» **RECORDED DATA**:
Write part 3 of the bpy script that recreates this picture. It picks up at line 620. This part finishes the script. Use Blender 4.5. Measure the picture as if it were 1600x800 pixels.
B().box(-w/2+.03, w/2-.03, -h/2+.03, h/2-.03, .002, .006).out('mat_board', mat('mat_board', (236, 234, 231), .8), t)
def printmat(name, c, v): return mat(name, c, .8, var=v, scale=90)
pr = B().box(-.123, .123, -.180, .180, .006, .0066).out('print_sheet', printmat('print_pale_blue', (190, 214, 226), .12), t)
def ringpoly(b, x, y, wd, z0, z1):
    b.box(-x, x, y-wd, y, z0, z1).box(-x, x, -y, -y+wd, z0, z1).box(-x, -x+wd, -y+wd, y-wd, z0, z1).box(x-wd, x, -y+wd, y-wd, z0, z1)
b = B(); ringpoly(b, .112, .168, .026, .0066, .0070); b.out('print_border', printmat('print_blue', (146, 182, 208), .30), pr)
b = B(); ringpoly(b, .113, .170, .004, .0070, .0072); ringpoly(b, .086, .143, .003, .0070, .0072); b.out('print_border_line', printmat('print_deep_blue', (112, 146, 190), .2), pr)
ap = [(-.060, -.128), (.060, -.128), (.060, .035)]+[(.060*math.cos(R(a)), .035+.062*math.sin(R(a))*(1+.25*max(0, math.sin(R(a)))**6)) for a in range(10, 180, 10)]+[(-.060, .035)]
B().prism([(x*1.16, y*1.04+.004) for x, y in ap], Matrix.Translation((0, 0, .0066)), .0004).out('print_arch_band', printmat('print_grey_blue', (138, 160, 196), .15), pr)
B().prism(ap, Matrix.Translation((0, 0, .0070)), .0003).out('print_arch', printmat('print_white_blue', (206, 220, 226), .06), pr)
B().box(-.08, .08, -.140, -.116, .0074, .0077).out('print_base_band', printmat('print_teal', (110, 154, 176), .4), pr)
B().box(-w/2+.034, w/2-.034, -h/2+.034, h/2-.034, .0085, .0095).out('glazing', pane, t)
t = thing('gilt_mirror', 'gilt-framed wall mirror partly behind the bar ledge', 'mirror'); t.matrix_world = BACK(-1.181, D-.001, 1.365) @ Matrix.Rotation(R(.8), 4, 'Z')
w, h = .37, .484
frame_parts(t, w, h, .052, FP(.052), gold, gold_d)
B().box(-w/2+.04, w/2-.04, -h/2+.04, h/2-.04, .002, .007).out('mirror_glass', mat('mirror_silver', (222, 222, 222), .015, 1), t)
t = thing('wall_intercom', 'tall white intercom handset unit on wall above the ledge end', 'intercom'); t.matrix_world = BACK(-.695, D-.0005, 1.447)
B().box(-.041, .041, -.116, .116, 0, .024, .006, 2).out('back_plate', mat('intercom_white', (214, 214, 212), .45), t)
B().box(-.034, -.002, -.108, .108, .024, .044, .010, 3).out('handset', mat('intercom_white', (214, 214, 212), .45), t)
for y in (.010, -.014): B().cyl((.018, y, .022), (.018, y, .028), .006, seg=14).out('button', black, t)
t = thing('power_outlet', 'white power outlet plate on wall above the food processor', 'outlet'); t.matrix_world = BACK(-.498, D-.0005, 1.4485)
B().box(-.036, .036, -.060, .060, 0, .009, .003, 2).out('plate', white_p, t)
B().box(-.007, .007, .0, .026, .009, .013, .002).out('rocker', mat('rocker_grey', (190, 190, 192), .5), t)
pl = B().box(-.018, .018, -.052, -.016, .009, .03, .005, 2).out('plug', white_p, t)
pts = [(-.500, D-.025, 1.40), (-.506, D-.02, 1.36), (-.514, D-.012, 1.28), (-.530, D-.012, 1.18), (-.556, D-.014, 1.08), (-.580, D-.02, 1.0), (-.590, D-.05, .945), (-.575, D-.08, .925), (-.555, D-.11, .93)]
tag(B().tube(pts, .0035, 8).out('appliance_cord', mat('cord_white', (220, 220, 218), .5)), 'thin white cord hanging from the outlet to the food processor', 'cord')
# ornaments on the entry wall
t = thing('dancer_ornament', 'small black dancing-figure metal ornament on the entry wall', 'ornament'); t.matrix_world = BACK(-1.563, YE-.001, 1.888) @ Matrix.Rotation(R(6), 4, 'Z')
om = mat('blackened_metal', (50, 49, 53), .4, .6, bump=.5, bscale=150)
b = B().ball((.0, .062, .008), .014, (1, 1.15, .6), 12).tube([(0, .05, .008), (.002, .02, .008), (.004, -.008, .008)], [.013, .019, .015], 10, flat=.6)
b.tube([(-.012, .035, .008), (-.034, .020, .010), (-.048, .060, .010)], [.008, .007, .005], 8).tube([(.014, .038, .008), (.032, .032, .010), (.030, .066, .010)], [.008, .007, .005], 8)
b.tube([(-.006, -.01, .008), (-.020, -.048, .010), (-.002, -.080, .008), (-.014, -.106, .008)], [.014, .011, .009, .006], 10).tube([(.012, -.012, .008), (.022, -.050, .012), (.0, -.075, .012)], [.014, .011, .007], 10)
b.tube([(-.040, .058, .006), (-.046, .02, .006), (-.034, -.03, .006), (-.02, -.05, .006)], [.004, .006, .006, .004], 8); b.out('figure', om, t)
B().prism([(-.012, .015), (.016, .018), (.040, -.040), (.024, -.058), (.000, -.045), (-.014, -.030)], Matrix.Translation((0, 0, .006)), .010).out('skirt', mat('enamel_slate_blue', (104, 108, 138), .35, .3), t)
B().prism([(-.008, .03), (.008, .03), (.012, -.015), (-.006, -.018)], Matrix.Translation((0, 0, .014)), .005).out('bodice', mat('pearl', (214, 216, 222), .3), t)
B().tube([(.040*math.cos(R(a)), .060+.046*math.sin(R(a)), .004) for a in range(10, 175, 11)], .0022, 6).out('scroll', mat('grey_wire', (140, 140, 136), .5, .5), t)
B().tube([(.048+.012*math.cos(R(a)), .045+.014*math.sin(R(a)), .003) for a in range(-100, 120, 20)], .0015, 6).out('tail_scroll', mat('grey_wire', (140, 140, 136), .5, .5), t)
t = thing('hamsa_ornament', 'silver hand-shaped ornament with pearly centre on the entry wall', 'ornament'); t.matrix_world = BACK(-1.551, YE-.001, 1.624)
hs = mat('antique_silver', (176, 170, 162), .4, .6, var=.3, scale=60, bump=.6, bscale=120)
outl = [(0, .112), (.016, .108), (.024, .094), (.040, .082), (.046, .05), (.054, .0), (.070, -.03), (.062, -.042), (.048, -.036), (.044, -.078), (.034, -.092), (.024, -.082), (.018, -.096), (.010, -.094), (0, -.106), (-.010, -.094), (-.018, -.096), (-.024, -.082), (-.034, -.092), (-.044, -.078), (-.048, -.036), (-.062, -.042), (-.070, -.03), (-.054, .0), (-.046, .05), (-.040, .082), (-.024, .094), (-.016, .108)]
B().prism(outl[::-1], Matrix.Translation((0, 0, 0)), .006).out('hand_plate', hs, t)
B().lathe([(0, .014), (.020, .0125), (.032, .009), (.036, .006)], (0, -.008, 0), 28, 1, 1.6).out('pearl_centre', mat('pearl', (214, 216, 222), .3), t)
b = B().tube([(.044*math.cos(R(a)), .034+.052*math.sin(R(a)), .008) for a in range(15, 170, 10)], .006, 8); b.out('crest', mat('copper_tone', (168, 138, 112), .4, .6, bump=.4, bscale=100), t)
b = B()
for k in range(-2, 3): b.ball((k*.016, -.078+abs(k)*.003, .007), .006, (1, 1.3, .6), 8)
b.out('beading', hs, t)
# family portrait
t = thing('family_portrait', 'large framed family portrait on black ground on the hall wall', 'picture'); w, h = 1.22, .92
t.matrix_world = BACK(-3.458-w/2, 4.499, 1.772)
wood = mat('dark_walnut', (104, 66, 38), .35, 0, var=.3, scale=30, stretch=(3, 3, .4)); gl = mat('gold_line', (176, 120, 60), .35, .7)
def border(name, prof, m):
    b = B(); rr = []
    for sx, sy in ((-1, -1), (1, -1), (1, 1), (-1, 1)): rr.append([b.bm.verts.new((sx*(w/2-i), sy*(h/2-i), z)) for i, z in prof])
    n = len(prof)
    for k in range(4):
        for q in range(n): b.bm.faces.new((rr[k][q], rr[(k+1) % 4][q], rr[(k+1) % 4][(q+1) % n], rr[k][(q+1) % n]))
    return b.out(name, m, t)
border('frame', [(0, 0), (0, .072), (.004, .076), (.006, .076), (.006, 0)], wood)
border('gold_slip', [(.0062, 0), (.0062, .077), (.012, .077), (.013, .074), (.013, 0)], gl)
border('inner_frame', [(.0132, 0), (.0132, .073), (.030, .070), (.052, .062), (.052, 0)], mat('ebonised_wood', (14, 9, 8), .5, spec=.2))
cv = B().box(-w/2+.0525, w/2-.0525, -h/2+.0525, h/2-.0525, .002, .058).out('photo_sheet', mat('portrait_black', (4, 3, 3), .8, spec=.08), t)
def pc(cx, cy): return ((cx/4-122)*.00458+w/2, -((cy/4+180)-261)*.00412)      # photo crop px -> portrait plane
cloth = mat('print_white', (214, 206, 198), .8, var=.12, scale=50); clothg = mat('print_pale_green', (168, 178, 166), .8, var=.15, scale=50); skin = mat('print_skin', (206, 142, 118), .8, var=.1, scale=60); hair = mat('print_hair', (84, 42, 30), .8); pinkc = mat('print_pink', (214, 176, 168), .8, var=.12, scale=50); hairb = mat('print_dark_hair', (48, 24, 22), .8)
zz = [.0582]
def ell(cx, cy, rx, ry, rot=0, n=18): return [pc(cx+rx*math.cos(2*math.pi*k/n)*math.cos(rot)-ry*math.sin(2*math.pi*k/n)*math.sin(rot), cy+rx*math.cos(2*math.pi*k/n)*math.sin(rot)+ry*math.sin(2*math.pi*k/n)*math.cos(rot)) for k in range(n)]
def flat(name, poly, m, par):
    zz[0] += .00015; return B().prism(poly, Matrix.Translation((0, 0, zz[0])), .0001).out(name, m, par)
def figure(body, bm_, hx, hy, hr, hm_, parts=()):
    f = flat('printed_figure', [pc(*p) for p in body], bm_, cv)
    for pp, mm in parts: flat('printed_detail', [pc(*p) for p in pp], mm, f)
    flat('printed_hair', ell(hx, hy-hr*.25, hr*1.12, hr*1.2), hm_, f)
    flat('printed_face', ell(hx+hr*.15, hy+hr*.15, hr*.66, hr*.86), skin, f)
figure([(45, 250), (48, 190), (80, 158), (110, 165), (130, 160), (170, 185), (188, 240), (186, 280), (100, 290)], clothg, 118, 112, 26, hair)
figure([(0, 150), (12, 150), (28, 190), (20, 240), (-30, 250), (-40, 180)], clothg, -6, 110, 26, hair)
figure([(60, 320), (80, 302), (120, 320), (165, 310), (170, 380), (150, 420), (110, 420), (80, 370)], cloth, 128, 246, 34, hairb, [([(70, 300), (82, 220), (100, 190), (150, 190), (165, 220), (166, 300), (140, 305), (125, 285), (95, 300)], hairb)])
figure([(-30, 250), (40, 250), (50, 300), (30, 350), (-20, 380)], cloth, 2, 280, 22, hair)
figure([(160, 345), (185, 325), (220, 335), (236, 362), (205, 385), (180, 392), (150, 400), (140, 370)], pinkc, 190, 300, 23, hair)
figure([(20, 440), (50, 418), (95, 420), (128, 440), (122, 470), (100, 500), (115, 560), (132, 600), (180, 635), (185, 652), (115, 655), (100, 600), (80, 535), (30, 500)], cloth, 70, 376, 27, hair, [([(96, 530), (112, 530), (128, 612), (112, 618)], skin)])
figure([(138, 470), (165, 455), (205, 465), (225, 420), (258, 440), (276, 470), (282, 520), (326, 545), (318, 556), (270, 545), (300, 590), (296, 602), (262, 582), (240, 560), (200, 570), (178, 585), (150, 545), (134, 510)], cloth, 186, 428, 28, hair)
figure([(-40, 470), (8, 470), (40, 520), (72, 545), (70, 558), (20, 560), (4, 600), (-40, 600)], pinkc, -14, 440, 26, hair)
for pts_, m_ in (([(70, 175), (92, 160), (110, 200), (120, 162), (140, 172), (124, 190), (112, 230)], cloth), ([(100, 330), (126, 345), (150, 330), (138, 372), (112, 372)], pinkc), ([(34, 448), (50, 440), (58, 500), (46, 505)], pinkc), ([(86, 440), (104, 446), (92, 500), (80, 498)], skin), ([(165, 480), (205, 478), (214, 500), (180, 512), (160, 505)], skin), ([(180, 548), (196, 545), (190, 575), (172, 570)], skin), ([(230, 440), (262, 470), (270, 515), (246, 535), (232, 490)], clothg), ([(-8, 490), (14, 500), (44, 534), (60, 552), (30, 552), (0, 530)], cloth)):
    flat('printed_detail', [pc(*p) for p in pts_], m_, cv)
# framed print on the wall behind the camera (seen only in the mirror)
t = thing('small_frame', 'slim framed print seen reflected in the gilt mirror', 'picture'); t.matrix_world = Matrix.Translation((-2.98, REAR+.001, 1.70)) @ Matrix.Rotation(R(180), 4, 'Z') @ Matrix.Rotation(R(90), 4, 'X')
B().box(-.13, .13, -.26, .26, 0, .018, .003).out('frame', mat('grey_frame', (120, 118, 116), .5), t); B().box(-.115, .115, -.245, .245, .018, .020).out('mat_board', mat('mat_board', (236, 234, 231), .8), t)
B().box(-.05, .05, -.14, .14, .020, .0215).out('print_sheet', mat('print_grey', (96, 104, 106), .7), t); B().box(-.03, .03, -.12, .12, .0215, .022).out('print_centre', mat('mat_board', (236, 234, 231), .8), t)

» **WHAT THE EXERCISE ASKS**: Go through the material above and copy each line that has the word "picture".

» **SOLVED PROBLEM**:
Write part 3 of the bpy script that recreates this picture. It picks up at line 620. This part finishes the script. Use Blender 4.5. Measure the picture as if it were 1600x800 pixels.
t = thing('family_portrait', 'large framed family portrait on black ground on the hall wall', 'picture'); w, h = 1.22, .92
t = thing('small_frame', 'slim framed print seen reflected in the gilt mirror', 'picture'); t.matrix_world = Matrix.Translation((-2.98, REAR+.001, 1.70)) @ Matrix.Rotation(R(180), 4, 'Z') @ Matrix.Rotation(R(90), 4, 'X')